__To do__:
Print the listing below from its opening line through the line holding "tag(w.build('trim_12', M['trim'], bevel=0.002), 'white", both ends included.

__Recorded information__:

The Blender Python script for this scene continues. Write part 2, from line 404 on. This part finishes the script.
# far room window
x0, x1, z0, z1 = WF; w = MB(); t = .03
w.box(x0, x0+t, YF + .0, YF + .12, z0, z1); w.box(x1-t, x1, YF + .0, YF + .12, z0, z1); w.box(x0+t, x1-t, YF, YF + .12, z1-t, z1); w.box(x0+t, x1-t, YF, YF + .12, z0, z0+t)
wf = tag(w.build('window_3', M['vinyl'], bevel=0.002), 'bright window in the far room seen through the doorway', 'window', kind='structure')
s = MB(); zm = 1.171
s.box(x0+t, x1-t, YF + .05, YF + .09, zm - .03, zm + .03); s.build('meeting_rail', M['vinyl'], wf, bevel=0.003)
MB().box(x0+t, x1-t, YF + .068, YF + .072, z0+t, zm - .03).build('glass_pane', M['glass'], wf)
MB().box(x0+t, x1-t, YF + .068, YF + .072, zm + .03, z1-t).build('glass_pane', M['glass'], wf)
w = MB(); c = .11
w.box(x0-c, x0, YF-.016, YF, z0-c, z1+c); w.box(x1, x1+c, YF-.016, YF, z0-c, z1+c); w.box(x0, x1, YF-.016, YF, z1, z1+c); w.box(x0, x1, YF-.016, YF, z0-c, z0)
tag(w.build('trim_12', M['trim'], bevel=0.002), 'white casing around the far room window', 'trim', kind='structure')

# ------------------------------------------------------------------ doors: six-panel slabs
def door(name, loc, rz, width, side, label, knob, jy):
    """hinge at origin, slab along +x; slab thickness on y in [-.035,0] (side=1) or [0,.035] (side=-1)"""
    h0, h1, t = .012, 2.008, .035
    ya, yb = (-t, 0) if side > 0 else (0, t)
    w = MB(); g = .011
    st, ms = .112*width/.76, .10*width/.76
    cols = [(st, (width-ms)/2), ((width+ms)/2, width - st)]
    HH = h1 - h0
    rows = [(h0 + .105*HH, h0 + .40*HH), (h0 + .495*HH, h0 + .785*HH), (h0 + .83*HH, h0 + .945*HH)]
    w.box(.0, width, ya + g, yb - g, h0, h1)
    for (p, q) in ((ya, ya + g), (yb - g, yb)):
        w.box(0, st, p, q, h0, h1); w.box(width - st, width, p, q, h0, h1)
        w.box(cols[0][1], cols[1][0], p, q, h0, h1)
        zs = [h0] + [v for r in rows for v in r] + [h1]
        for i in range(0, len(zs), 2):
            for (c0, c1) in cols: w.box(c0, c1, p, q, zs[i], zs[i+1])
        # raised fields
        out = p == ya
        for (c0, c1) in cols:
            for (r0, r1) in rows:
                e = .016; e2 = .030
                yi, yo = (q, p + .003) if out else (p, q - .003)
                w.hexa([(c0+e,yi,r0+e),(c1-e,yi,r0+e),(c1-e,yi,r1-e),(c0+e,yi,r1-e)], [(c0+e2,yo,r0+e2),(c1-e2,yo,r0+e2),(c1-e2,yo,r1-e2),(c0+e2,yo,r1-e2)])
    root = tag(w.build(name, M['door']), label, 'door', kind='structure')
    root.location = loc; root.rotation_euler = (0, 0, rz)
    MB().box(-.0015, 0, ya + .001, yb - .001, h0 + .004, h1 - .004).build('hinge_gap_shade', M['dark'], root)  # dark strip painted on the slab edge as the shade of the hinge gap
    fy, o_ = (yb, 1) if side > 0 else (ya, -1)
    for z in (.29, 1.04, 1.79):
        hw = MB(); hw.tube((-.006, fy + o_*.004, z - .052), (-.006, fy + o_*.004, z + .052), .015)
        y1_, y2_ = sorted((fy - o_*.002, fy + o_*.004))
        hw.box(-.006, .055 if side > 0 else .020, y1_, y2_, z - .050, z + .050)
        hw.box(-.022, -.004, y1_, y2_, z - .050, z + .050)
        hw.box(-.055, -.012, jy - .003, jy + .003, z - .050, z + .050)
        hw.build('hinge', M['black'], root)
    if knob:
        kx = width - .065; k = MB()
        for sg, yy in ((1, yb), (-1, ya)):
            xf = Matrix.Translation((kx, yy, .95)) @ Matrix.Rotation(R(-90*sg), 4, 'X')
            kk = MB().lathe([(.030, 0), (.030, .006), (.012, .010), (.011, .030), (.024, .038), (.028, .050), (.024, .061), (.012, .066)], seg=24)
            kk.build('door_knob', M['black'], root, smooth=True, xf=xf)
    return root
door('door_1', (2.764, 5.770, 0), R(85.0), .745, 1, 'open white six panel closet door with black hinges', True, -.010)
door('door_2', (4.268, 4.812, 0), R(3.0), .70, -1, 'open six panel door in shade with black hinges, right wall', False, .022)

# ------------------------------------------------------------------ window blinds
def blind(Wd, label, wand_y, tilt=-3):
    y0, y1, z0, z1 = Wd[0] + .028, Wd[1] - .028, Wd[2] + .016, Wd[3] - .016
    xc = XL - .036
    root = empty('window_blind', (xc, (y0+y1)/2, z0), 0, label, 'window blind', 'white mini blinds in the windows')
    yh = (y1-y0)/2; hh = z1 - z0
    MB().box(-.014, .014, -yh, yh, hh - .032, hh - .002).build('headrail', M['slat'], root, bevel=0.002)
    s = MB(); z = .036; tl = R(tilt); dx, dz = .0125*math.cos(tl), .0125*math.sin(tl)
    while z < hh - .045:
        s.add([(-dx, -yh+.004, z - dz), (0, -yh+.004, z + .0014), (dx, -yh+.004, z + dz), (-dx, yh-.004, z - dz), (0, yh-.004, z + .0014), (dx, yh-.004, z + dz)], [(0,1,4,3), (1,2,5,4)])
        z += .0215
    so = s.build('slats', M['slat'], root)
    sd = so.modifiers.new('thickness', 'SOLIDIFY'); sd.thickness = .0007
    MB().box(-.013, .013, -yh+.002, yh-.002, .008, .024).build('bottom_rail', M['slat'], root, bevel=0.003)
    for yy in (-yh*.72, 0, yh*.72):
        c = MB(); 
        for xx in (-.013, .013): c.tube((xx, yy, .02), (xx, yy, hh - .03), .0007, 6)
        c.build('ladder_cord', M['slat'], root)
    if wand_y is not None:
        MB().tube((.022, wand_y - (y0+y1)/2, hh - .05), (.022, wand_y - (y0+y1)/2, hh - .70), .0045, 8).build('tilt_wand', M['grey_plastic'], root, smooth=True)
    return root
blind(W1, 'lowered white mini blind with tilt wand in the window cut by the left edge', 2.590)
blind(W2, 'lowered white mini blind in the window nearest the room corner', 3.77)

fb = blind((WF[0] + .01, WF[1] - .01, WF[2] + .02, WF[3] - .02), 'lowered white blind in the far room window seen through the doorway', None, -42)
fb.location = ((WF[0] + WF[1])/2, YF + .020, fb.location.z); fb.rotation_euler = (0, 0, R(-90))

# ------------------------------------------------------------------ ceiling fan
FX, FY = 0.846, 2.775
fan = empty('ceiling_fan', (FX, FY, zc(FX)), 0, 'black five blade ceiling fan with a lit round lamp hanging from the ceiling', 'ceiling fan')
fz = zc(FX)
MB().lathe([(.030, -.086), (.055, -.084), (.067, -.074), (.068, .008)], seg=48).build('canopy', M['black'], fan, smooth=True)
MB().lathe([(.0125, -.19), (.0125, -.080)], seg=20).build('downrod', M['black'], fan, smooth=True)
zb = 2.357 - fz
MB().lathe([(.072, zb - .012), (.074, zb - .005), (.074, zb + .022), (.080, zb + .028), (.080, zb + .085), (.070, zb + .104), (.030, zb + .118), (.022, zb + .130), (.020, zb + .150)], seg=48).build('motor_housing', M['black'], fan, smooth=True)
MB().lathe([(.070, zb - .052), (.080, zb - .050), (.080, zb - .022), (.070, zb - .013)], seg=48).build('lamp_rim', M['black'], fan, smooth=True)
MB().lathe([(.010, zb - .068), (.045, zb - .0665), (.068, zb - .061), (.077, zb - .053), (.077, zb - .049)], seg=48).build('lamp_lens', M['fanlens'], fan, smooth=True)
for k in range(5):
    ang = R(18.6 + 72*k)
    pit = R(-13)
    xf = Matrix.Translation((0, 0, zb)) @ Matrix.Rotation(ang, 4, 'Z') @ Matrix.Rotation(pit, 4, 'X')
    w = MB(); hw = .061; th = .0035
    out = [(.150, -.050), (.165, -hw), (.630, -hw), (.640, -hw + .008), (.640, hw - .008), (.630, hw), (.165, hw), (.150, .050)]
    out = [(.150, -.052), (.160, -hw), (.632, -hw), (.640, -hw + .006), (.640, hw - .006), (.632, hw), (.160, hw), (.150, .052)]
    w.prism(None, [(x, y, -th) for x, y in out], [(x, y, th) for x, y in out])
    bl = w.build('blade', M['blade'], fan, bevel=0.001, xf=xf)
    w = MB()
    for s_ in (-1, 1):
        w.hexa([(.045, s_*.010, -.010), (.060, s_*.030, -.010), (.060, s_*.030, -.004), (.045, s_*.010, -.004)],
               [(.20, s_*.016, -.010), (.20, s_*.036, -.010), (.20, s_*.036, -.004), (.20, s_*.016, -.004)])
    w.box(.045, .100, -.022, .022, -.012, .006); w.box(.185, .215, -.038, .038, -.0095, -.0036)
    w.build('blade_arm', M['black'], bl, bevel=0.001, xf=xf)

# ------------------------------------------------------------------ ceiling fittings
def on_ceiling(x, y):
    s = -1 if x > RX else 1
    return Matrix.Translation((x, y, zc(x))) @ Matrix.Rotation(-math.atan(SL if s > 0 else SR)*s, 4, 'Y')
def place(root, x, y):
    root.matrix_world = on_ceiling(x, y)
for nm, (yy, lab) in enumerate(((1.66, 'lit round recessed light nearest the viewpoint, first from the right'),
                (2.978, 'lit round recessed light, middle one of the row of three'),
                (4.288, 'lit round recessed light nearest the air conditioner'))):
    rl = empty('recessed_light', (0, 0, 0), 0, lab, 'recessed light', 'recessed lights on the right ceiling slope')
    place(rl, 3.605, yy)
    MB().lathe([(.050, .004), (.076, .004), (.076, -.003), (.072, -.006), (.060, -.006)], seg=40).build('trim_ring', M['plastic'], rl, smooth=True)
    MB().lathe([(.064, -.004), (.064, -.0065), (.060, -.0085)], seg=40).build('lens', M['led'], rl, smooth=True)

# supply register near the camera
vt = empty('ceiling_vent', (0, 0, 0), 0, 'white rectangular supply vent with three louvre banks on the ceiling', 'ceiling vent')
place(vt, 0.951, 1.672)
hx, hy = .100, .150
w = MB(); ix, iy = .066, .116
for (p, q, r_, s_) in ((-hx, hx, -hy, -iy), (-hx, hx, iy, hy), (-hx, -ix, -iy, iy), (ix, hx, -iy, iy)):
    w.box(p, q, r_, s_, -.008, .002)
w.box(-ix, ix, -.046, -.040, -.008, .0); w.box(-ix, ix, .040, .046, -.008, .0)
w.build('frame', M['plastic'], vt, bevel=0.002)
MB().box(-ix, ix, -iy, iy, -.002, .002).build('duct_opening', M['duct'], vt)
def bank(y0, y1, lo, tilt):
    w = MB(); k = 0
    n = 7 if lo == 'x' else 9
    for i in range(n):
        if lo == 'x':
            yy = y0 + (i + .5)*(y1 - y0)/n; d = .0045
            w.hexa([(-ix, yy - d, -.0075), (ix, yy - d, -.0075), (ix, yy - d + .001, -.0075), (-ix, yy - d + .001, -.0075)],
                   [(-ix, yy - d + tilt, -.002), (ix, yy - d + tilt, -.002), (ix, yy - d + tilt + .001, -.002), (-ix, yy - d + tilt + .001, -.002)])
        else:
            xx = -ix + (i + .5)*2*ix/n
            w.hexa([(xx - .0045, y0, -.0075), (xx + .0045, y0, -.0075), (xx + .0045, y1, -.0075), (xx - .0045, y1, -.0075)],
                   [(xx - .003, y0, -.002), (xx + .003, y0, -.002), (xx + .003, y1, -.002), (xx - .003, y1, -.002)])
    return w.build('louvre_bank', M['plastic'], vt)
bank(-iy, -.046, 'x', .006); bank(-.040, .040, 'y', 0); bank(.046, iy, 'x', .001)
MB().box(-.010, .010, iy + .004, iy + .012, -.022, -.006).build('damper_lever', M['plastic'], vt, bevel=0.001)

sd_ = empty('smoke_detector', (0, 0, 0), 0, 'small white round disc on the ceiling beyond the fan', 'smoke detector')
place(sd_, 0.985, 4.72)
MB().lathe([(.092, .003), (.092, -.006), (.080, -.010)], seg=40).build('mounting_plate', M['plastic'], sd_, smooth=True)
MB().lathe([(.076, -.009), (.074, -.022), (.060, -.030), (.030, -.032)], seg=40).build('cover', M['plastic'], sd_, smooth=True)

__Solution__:
The Blender Python script for this scene continues. Write part 2, from line 404 on. This part finishes the script.
# far room window
x0, x1, z0, z1 = WF; w = MB(); t = .03
w.box(x0, x0+t, YF + .0, YF + .12, z0, z1); w.box(x1-t, x1, YF + .0, YF + .12, z0, z1); w.box(x0+t, x1-t, YF, YF + .12, z1-t, z1); w.box(x0+t, x1-t, YF, YF + .12, z0, z0+t)
wf = tag(w.build('window_3', M['vinyl'], bevel=0.002), 'bright window in the far room seen through the doorway', 'window', kind='structure')
s = MB(); zm = 1.171
s.box(x0+t, x1-t, YF + .05, YF + .09, zm - .03, zm + .03); s.build('meeting_rail', M['vinyl'], wf, bevel=0.003)
MB().box(x0+t, x1-t, YF + .068, YF + .072, z0+t, zm - .03).build('glass_pane', M['glass'], wf)
MB().box(x0+t, x1-t, YF + .068, YF + .072, zm + .03, z1-t).build('glass_pane', M['glass'], wf)
w = MB(); c = .11
w.box(x0-c, x0, YF-.016, YF, z0-c, z1+c); w.box(x1, x1+c, YF-.016, YF, z0-c, z1+c); w.box(x0, x1, YF-.016, YF, z1, z1+c); w.box(x0, x1, YF-.016, YF, z0-c, z0)
tag(w.build('trim_12', M['trim'], bevel=0.002), 'white casing around the far room window', 'trim', kind='structure')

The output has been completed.